┌────────

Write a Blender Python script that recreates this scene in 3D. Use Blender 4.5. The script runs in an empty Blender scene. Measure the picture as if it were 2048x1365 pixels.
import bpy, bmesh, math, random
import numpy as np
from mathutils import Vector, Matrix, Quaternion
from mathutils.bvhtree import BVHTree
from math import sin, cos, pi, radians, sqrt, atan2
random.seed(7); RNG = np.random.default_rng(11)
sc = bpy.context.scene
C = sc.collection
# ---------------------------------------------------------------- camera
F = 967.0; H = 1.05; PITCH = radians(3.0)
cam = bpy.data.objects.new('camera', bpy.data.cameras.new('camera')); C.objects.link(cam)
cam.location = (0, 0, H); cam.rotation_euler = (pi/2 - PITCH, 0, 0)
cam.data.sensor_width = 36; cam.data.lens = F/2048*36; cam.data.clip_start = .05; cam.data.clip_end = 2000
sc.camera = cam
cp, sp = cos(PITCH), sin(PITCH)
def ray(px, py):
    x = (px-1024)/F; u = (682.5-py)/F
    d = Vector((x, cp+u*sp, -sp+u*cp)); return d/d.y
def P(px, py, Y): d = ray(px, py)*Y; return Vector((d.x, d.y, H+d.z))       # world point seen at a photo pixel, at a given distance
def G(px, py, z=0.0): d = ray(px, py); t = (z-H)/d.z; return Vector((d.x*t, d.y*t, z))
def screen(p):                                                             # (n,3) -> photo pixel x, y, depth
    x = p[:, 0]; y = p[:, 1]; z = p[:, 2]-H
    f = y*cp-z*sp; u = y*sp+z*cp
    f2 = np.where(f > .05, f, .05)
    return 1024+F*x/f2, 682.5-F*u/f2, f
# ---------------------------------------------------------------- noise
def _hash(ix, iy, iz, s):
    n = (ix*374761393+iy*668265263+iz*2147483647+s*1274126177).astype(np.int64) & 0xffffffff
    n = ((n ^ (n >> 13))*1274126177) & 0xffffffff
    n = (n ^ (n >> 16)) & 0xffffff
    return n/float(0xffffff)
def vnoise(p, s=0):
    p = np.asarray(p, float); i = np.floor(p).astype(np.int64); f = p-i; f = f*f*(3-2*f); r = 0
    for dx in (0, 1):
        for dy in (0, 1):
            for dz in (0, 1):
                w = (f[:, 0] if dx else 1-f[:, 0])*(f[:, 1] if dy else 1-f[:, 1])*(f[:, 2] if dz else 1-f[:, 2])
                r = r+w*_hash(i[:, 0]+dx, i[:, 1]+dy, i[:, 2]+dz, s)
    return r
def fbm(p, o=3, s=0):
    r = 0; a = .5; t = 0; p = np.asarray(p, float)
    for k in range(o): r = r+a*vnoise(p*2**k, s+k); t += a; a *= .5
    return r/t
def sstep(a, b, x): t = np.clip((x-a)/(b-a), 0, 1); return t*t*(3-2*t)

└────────

### WORK REQUIRED:
Take the lines above and retype all of them exactly.

### SOLUTION TO THIS PROBLEM:
Write a Blender Python script that recreates this scene in 3D. Use Blender 4.5. The script runs in an empty Blender scene. Measure the picture as if it were 2048x1365 pixels.
import bpy, bmesh, math, random
import numpy as np
from mathutils import Vector, Matrix, Quaternion
from mathutils.bvhtree import BVHTree
from math import sin, cos, pi, radians, sqrt, atan2
random.seed(7); RNG = np.random.default_rng(11)
sc = bpy.context.scene
C = sc.collection
# ---------------------------------------------------------------- camera
F = 967.0; H = 1.05; PITCH = radians(3.0)
cam = bpy.data.objects.new('camera', bpy.data.cameras.new('camera')); C.objects.link(cam)
cam.location = (0, 0, H); cam.rotation_euler = (pi/2 - PITCH, 0, 0)
cam.data.sensor_width = 36; cam.data.lens = F/2048*36; cam.data.clip_start = .05; cam.data.clip_end = 2000
sc.camera = cam
cp, sp = cos(PITCH), sin(PITCH)
def ray(px, py):
    x = (px-1024)/F; u = (682.5-py)/F
    d = Vector((x, cp+u*sp, -sp+u*cp)); return d/d.y
def P(px, py, Y): d = ray(px, py)*Y; return Vector((d.x, d.y, H+d.z))       # world point seen at a photo pixel, at a given distance
def G(px, py, z=0.0): d = ray(px, py); t = (z-H)/d.z; return Vector((d.x*t, d.y*t, z))
def screen(p):                                                             # (n,3) -> photo pixel x, y, depth
    x = p[:, 0]; y = p[:, 1]; z = p[:, 2]-H
    f = y*cp-z*sp; u = y*sp+z*cp
    f2 = np.where(f > .05, f, .05)
    return 1024+F*x/f2, 682.5-F*u/f2, f
# ---------------------------------------------------------------- noise
def _hash(ix, iy, iz, s):
    n = (ix*374761393+iy*668265263+iz*2147483647+s*1274126177).astype(np.int64) & 0xffffffff
    n = ((n ^ (n >> 13))*1274126177) & 0xffffffff
    n = (n ^ (n >> 16)) & 0xffffff
    return n/float(0xffffff)
def vnoise(p, s=0):
    p = np.asarray(p, float); i = np.floor(p).astype(np.int64); f = p-i; f = f*f*(3-2*f); r = 0
    for dx in (0, 1):
        for dy in (0, 1):
            for dz in (0, 1):
                w = (f[:, 0] if dx else 1-f[:, 0])*(f[:, 1] if dy else 1-f[:, 1])*(f[:, 2] if dz else 1-f[:, 2])
                r = r+w*_hash(i[:, 0]+dx, i[:, 1]+dy, i[:, 2]+dz, s)
    return r
def fbm(p, o=3, s=0):
    r = 0; a = .5; t = 0; p = np.asarray(p, float)
    for k in range(o): r = r+a*vnoise(p*2**k, s+k); t += a; a *= .5
    return r/t
def sstep(a, b, x): t = np.clip((x-a)/(b-a), 0, 1); return t*t*(3-2*t)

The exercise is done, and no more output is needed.